Third, the ephemeral nature of performance never allows an exact replication of an artwork. Dance professionals often observe the absence of a clear notion of a 'finished and identical product' as 'the beauty of dance.'
Based on empirical data, this paper will discuss examples of dancers' creation processes and demonstrate how creative practice allows individuals to experience a strong sense of agency with shared ownership and 'authenticity.'
Paper short abstract:
This paper examines the discursive practices of women Australian football supporters to show how they appropriate spaces in a male dominated sport. These spaces are gendered in contradictory ways to produce both feminine places and doxic actions reproducing masculine hegemony.
Paper long abstract:
Co-author: Kim Toffoletti
Based on focus group and single person interviews with women Australian rules football (AFL) supporters this paper explores the issue of how women articulate their support of a male dominated sport. We demonstrate that women supporters (widely overlooked in studies of sports) express their support of AFL with as much power and passion as is credited to male supporters. Moreover, women have formed about a half of AFL at-ground spectators for over a century with the historical record suggesting that the passion of their support was no less then than now. Yet to what extent have women supporters emerged from the metaphorical margins of AFL to appropriate distinctive spaces in their consumption of this sport? Using their voices and accounts of their at-ground actions, we argue that women fans perform an appropriation of supporting practice that is clearly gendered - in being a feminine discourse of support constructed by women - while giving the appearance of being genderless through their appropriation of discursive frames to legitimate their support of a male dominated sport.
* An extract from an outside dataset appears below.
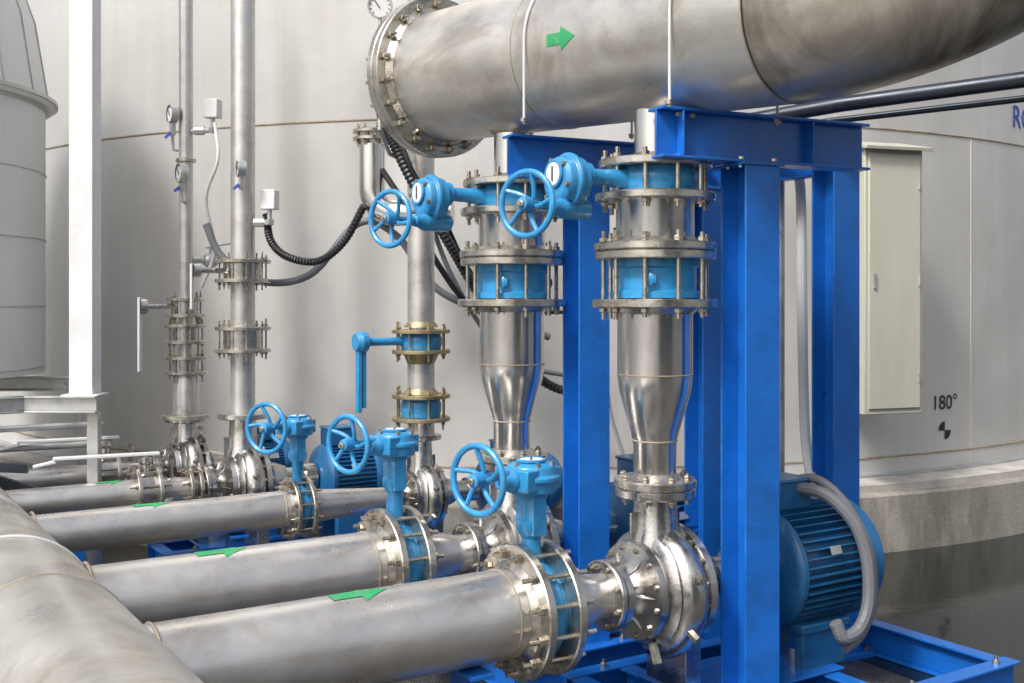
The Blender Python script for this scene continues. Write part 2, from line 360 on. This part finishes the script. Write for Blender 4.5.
# column 4
P4=V((-2.055,8.4,-1.40)); o=V((P4.x,P4.y,0)); g=Group("discharge_pipe",o); p=g.part("pipe",steelS); f=g.part("flanges",flg); b=g.part("flange_bolts",boltm)
lathe(p,o,UP,[(-.95,.092),(3.4,.092)],36)
jointset(f,b,o,UP,.22,.12,.21,8); jointset(f,b,o,UP,-.3,.14,.21,8)
vb=g.part("wafer_valve",cast); lathe(vb,o,UP,[(.161,.14),(.279,.14)],30); lathe(vb,o,UP,[(-.369,.14),(-.231,.14)],30)
tube(vb,[o+UP*.22-v*.1,o+UP*.22-v*.36],.02,10); lathe(vb,o+UP*.22-v*.36,v,[(-.02,.05),(.03,.05)],16)
lv=g.part("lever_handle",white,.003); box(lv,o+UP*.1-v*.39,UP,.34,.06,.015,nrm(v+u*-.6))
g.done()
pump(P4,.95,-.86); motor(P4,.9,.62,1.14,.25)
P5=V((-2.608,8.8,-1.34)); o=V((P5.x,P5.y,0)); g=Group("discharge_pipe",o); p=g.part("pipe",steelS); f=g.part("flanges",flg); b=g.part("flange_bolts",boltm)
lathe(p,o,UP,[(-.4,.055),(3.4,.055)],28); lathe(p,o,UP,[(-.95,.1),(-.62,.1),(-.5,.055),(-.4,.055)],28)
jointset(f,b,o,UP,-.06,.1,.15,6); jointset(f,b,o,UP,-.27,.1,.165,6); jointset(f,b,o,UP,-.52,.09,.165,6); disc(f,o,UP,-.95,-.91,.19)
disc(f,o,UP,1.1,1.13,.08,.004,24)
vb=g.part("wafer_valve",cast); lathe(vb,o,UP,[(-.109,.1),(-.011,.1)],30); lathe(vb,o,UP,[(-.319,.11),(-.221,.11)],30); lathe(vb,o,UP,[(-.564,.11),(-.476,.11)],30)
tube(vb,[o-UP*.05-v*.08,o-UP*.05-v*.34],.02,10)
lv=g.part("lever_handle",white,.003); box(lv,o-UP*.27-v*.36,UP,.58,.075,.018,nrm(v+u*-.6)); lathe(vb,o-UP*.05-v*.34,v,[(-.02,.06),(.03,.06)],16)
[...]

We conclude that in consuming football women fans perform doxic actions that reproduce, in leisure spaces, wider processes of gender inequality while, in a contradictory manner, contesting them through the appropriation of their own places in these spaces.
Paper short abstract:
This paper explores how hierarchies of embodied practice and enskilment are related to relative appropriations of ‘place experience’. Through an analysis of ‘foreign’ aikido practitioners’ reflections on their training with Japanese masters and students I will explore relationships between authenticity, appropriation, place and embodiment.
Paper long abstract:
Drawing from multi-sited fieldwork (in Japan, Europe, the US and Australia) with 'foreign' (non-Japanese) martial artists, some of whom have at different times in their lives travelled to Japan to train with Japanese masters in the 'homeland' of the art of aikido, this paper discusses how hierarchies of embodied practice are constructed through discourse that includes the physical and/or metaphorical appropriation of 'place experience'. The joy and enskilment that emerges from rigorous practice for its own sake (ala Sennett's recent tome on craftsmanship) that any aikidoist can indulge in anywhere, is often qualified by reference to personal experience with particular masters and revered sites. Ideas about how practitioners' embodied appropriations affect their own senses of enskilment will be explored through a comparative analysis of these martial artists' discourses of 'being there', 'having been there', and 'virtually being there'.